A research team led by Prof. Dr. Hartmut Zabel of Ruhr-Universitaet-Bochum (RUB) has for the first time experimentally confirmed the spin pumping effect, an important physical phenomenon, in magnetic layers.

RUB physicists study about the dynamics in spin valves

The RUB research team had conducted the study in the ALICE test chamber constructed by the university physicists in Berlin. The team has successfully measured the spin pumping effect utilizing ultrafast X-ray scattering technique with a resolution of picoseconds. Single electrons due to their magnetic precession can reciprocally control each other’s spin via a non-magnetic intermediate layer. This is an important finding to develop the next-generation magnetic sensors for hard disk read heads and other data storage devices.

During the study, the research team used a copper layer to separate two ultra-thin magnetic layers. The thickness of the copper layer was large enough to prevent influence or at least static influence between the two ferromagnetic layers. However, the magnetic precession’s damping is based on the second magnetic layer’s orientation subsequent to the stimulation of one of the two ferromagnetic layers to an ultrafast precession in the gigahertz range.
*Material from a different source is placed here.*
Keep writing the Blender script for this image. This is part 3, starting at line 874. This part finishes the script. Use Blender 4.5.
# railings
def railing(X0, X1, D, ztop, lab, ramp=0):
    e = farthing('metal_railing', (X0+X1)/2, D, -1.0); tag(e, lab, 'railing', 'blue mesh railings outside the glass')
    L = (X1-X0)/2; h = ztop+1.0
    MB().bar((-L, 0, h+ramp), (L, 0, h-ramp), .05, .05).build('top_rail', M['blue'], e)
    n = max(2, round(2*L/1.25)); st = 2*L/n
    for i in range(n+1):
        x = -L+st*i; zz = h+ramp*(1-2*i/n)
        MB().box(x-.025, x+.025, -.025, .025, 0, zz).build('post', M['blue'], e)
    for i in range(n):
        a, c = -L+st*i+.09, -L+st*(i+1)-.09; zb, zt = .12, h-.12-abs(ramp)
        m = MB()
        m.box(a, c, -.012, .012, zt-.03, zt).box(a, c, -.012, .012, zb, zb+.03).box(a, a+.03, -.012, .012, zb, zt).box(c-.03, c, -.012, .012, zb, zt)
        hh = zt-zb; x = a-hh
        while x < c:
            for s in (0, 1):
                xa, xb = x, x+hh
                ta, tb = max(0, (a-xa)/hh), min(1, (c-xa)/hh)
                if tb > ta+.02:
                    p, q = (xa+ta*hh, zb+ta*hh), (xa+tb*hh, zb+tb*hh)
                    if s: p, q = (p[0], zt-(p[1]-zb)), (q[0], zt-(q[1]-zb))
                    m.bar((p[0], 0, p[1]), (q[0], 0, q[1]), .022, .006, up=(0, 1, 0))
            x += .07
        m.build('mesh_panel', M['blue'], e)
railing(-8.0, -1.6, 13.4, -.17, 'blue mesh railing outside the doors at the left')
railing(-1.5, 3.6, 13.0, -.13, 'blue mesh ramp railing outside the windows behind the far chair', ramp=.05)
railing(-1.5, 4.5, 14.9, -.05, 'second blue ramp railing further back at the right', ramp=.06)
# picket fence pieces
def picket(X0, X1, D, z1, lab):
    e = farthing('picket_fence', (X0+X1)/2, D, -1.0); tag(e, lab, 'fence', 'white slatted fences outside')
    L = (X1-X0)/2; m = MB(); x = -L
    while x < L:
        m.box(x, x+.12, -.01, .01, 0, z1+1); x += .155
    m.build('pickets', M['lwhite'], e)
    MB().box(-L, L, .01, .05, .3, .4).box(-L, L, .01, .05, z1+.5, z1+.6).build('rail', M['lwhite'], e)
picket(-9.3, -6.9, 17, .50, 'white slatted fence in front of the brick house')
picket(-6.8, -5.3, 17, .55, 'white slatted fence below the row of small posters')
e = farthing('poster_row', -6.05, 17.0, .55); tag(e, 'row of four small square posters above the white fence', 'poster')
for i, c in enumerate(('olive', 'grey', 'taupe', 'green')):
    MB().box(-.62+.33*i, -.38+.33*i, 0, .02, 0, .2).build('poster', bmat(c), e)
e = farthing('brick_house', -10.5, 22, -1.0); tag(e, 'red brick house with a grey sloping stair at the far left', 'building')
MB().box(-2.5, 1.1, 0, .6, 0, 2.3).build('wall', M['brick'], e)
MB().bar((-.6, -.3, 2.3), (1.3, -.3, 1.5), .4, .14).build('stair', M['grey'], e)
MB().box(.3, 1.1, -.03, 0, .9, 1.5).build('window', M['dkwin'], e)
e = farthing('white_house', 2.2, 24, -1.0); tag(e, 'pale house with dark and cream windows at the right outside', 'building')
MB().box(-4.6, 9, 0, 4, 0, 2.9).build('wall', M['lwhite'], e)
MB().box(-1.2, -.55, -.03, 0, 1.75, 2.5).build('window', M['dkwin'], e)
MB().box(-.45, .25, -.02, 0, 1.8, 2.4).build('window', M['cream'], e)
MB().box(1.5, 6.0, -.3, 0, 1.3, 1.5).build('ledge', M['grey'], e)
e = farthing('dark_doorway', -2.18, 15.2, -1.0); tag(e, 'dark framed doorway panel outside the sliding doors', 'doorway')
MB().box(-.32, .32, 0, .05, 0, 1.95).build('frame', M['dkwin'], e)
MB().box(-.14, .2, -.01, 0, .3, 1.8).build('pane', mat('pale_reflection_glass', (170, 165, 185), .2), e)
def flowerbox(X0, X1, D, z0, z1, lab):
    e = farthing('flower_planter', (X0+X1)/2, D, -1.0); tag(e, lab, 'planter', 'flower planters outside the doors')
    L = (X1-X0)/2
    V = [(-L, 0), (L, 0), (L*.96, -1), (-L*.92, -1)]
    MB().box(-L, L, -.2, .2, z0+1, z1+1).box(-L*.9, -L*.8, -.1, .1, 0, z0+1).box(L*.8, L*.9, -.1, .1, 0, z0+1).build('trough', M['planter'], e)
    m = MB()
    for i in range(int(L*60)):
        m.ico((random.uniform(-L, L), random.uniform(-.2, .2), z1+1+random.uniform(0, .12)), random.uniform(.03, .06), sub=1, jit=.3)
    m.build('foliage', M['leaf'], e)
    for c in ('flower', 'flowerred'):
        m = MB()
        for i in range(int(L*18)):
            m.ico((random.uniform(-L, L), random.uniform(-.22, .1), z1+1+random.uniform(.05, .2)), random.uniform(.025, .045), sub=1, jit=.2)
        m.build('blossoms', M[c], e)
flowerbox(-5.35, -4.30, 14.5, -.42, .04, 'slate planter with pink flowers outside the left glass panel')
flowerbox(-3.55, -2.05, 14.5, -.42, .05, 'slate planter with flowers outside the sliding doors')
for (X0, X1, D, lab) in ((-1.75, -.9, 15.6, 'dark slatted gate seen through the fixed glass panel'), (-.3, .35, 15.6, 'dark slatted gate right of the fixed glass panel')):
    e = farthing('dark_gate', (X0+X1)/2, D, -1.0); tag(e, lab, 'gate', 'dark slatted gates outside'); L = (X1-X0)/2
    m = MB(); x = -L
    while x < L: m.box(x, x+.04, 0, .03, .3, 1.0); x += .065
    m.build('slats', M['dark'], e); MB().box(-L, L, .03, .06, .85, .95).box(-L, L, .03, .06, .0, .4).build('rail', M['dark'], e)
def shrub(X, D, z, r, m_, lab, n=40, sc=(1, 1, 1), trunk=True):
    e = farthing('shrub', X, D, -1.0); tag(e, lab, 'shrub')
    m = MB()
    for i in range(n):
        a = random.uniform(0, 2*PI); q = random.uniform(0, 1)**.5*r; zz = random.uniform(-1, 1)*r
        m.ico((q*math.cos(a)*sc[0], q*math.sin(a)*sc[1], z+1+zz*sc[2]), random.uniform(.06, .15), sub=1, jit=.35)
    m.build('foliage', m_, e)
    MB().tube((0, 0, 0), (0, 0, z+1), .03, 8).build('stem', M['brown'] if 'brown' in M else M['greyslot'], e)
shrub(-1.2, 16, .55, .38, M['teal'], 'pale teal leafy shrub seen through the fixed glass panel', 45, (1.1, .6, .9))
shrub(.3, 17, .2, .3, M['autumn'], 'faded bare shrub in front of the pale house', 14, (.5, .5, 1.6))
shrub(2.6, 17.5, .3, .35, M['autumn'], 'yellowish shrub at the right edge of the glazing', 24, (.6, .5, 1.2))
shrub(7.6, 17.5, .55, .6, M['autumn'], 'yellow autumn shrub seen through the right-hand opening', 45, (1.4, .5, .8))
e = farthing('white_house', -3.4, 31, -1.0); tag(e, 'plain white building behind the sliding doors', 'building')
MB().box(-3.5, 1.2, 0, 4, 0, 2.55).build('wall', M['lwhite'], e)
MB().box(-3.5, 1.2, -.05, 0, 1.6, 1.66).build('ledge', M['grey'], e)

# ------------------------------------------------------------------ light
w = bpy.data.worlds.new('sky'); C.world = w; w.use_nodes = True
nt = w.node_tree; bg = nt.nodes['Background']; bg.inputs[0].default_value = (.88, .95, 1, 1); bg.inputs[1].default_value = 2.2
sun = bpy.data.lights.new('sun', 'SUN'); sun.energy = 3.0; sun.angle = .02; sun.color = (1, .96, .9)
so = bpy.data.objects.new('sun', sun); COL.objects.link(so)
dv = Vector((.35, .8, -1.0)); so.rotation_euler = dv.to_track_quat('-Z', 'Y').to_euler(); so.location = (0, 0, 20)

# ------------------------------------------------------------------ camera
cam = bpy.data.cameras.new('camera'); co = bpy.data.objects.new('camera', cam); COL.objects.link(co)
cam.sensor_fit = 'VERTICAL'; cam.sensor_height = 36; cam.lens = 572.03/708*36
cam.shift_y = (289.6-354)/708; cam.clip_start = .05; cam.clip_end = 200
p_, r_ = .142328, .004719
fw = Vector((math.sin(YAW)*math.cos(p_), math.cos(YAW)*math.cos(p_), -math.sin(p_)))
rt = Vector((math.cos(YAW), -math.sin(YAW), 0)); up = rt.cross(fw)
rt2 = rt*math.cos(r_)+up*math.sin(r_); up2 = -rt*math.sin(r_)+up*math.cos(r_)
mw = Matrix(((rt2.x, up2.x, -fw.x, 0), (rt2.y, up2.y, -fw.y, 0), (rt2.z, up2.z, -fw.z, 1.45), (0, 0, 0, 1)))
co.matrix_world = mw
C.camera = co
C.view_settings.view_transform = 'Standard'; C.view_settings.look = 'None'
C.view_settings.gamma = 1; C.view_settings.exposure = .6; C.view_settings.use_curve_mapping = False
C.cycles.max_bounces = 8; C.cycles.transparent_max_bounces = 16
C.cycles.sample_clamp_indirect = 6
The damping is higher if both layers have orientation in opposite directions and it is lower damping if both are oriented in the same direction.

The magnetic precession in a ferromagnetic layer is pumped via the non-magnetic intermediate copper layer and then imbibed by the second ferromagnetic layer. i.e., ferromagnetic layers, which do not communicate with each other in the static state due to the thickness of the intermediate layer, can still influence each other dynamically via diffusion and pumping of spins between the layers.

For the study, the research team used a sequence of layers of a typical spin valve, which are nano-magnetic layer structures utilized as magnetic sensors in hard disks’ read heads and they encode the logical bits (“0” and “1”) in non-volatile magnetic data storage. The pace, at which data can be written and read is based on the magnetic precession and its damping. The discovery that magnetic precession’s damping is affected by spin pumping via non-magnetic intermediate layers is not only of basic interest but also finds use in industrial applications, Zabel said.